To jemu (Hołowni - przyp. red.) powinno zależeć, żeby PiS tam był reprezentowany. Gdyby Polska 2050 razem z PSL zagłosowała na kandydata Prawa i Sprawiedliwości, to PiS miałoby wicemarszałka - tłumaczył polityk, nawiązując do listopadowego głosowania, kiedy to sejmowa większość odrzuciła kandydaturę byłej marszałek Elżbiety Witek, zarzucając jej m.in. wielokrotne łamanie prawa.

Mastalerek o potencjalnym kandydacie PiS na prezydenta: Lepsze wyniki osiągają politycy młodszego pokolenia

Robert Mazurek zapytał też swego gościa o przyszłość Prawa i Sprawiedliwości i potencjalnego kandydata tej partii w wyborach prezydenckich w 2025 roku. To będzie bardzo trudna sytuacja, bo takiego drugiego, jak Andrzej Duda, już nie znajdą - stwierdził szef gabinetu obecnego prezydenta i ocenił, że wybory te będą kluczowe dla dalszych losów PiS. To od nich będzie zależało przetrwanie PiS - powiedział Mastalerek.

Jego zdaniem partia Jarosława Kaczyńskiego powinna postawić raczej na kogoś z młodszego pokolenia. Wybory w 2023 roku pokazały, że kandydaci koło 40-tki robią po prostu lepsze wyniki - wyjaśnił Mastalerek.

Wyraził przy tym pogląd, iż ewentualny dobry kandydat PiS przekreśli szanse Szymona Hołowni na to, by wejść do drugiej tury wyborów. Szansą Szymona Hołowni byłby tylko bardzo słaby kandydat Prawa i Sprawiedliwości, co de facto doprowadziłoby do rozbicia PiS-u - zaznaczył szef gabinetu Andrzej Dudy.

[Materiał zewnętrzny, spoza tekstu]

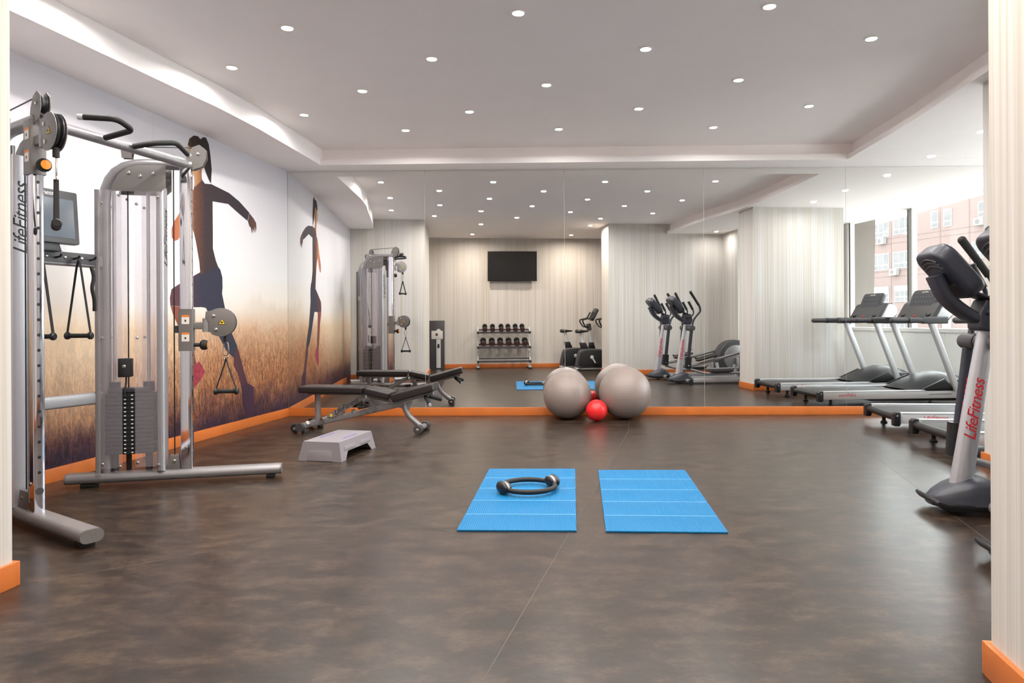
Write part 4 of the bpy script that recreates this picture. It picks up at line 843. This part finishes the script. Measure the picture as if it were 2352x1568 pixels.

Mastalerek: Prezydent nie będzie blokował ustawy o finansowaniu in vitro

Na koniec Porannej rozmowy w RMF FM padło pytanie o uchwaloną niedawno w Sejmie ustawę dotyczącą finansowania zabiegów in vitro z budżetu państwa. Z moich rozmów, które przeprowadziłem z prezydentem, wynika, że nie będzie tego projektu blokował - odpowiedział Mastalerek, nie precyzując jednak, czy oznacza to podpisanie ustawy.